Given task: Include in the output exactly the lines from the opening of the data through the line containing "from mathutils import Matrix, Vector", and nothing more.

--- BEGIN Input data ---

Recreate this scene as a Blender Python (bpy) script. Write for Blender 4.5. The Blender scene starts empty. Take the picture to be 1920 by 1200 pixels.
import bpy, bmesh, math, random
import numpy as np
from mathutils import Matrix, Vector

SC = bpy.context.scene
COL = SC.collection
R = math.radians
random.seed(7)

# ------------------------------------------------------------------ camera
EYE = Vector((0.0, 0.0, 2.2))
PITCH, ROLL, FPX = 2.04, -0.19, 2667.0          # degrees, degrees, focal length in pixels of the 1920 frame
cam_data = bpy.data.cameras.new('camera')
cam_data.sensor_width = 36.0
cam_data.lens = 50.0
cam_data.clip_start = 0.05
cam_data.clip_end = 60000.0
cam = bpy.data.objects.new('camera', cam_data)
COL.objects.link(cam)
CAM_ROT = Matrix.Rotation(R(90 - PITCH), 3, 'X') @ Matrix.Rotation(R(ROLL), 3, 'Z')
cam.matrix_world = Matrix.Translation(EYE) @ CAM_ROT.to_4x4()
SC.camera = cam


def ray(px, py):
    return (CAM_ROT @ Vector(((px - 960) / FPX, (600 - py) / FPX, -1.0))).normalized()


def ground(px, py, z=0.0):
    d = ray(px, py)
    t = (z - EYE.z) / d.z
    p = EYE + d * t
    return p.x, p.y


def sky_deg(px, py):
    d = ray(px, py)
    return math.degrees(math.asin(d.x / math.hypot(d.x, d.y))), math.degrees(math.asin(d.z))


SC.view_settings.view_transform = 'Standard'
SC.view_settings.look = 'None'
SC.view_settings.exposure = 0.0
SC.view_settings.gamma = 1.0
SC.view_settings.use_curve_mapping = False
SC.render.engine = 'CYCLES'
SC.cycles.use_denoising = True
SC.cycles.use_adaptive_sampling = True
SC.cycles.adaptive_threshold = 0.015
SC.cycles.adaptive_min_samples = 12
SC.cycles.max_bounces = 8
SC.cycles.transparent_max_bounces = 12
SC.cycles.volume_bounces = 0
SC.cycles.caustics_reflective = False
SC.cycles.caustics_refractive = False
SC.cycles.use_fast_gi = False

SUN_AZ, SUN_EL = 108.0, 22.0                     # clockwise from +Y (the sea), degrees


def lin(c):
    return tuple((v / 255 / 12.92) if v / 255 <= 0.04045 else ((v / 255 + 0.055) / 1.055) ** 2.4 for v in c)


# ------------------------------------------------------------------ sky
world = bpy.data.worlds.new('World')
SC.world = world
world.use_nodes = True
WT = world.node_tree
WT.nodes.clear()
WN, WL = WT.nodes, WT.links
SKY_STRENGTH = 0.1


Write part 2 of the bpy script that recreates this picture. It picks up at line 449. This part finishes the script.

--- END Input data ---

Solved exercise:
Recreate this scene as a Blender Python (bpy) script. Write for Blender 4.5. The Blender scene starts empty. Take the picture to be 1920 by 1200 pixels.
import bpy, bmesh, math, random
import numpy as np
from mathutils import Matrix, Vector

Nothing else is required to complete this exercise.